La nouvelle distribution du pouvoir chinois issue du récent congrès du parti communiste chinois pourrait traduire une forme de retrait de l’esprit de réforme d’un pays dont la puissance irrésistible inquiète autant à l’intérieur une société avide de progrès, qu’à l’extérieur des voisins inquiets de son débordement et enfin les États-Unis, partenaire économique obligé mais aussi arbitre imposé de la région.
Les stratégies chinoises après le 18e Congrès
The Chinese Strategy after the 18th Congress
The new distribution of Chinese power after the recent congress of the Communist Party could translate into a form of retreat from the spirit of reform of a nation whose irresistible power concerns both internally a society eager to progress, and externally with neighbors worried about their misbehavior—especially the United States, an economic partner, but also a forced arbitrator imposed on the region.

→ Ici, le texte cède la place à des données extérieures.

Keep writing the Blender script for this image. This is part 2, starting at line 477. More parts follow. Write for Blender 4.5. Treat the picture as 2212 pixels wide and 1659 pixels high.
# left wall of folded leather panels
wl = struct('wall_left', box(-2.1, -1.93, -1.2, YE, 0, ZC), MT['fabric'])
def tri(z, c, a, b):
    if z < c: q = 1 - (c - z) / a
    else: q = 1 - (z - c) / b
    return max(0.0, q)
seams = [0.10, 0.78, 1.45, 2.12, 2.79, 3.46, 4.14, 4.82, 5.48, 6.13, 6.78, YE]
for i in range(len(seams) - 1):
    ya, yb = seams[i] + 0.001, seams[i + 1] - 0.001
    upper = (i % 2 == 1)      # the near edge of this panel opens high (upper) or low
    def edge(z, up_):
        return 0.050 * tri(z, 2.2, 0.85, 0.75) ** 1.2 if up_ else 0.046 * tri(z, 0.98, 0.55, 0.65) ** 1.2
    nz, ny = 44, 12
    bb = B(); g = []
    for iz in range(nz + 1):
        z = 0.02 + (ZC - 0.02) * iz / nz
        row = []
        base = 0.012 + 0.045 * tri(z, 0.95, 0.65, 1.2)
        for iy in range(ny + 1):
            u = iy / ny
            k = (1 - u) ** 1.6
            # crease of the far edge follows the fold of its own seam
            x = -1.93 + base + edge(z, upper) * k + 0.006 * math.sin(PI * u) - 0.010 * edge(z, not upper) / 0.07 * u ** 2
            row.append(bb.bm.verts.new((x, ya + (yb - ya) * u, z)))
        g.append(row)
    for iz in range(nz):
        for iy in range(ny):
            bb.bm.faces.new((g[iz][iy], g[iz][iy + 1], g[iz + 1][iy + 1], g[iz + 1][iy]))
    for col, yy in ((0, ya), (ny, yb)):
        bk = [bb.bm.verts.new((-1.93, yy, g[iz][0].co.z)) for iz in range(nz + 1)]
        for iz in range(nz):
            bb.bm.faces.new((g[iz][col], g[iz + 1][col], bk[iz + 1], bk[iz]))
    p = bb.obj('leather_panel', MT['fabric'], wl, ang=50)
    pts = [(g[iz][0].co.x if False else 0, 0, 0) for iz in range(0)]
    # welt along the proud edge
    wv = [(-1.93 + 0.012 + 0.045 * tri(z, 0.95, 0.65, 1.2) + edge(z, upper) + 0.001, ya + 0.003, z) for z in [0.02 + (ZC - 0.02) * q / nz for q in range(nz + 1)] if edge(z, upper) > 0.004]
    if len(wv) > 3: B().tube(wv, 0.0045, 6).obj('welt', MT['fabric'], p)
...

Le 15 novembre dernier, au terme d’une année catastrophique, marquée par la plus retentissante crise politique depuis 1989 et les révélations sur la corruption et l’arbitraire du régime, le Parti communiste chinois a fait entériner par son 18e Congrès un nouveau « Comité permanent », dont les personnalités, plutôt âgées et désignées dans le secret, ont une histoire qui tourne le dos aux réformes politiques. Ce coup de frein potentiel à l’ouverture survient alors même qu’en interne, chercheurs, journalistes et hommes politiques, conscients des défis socio-économiques, enracinés dans l’urbanisation massive et la mutation rapide de la société, appelaient à plus de transparence, plus d’indépendance de la justice et plus de responsabilité du pouvoir devant les assemblées locales et nationales. Pour beaucoup d’experts chinois, la situation, proche d’une crise de régime, exige en effet des ajustements politiques majeurs, conditions nécessaires à la refonte d’un schéma de développement qui s’essouffle.
Pourtant, la composition du nouvel exécutif suprême laisse entendre que, même s’il annonce le contraire, le Parti continuera, au moins d’ici 2017, à asseoir le développement sur l’innovation encadrée et dirigée d’en haut ainsi que sur les anciennes recettes de l’export et de la relance par l’investissement. Il tentera dans le même temps d’esquiver les réformes politiques de fond qui menacent sa pérennité à la tête du pays, en cherchant, à l’occasion, des boucs émissaires à l’extérieur.
À cet effet, il sera tenté d’attiser les sentiments nationalistes, nourris à la fois des succès socio-économiques incontestables des trente dernières années et de l’ancienne phobie de l’encerclement stratégique, attisée par la récente annonce de la bascule stratégique du Pentagone vers le Pacifique Ouest, mais aussi, paradoxalement, du sentiment d’insécurité politique interne qui, depuis des lustres, ne cesse de tarauder les élites chinoises (1). Adjuvants de la légitimité affaiblie du Parti, les effets du nationalisme sont à la fois la rivalité stratégique avec les États-Unis, notamment en Asie, la priorité accordée à l’intégrité territoriale du pays dans les provinces en proie aux irrédentismes ethniques et religieux (2), l’inflexibilité de la politique « d’une seule Chine » à propos de Taiwan et la fermeté des revendications territoriales dans les vastes espaces des mers de Chine du Sud et de l’Est, objets de tensions avec le Japon et plusieurs pays de l’ASEAN (3). Appuyés par Washington qui organise des manœuvres aéronavales avec eux, ces derniers rejettent catégoriquement les extravagantes revendications de Pékin sur la totalité de la mer de Chine du Sud, grande comme la Méditerranée, où transitent plus de 60 % des hydrocarbures transportés par bateau dans le monde.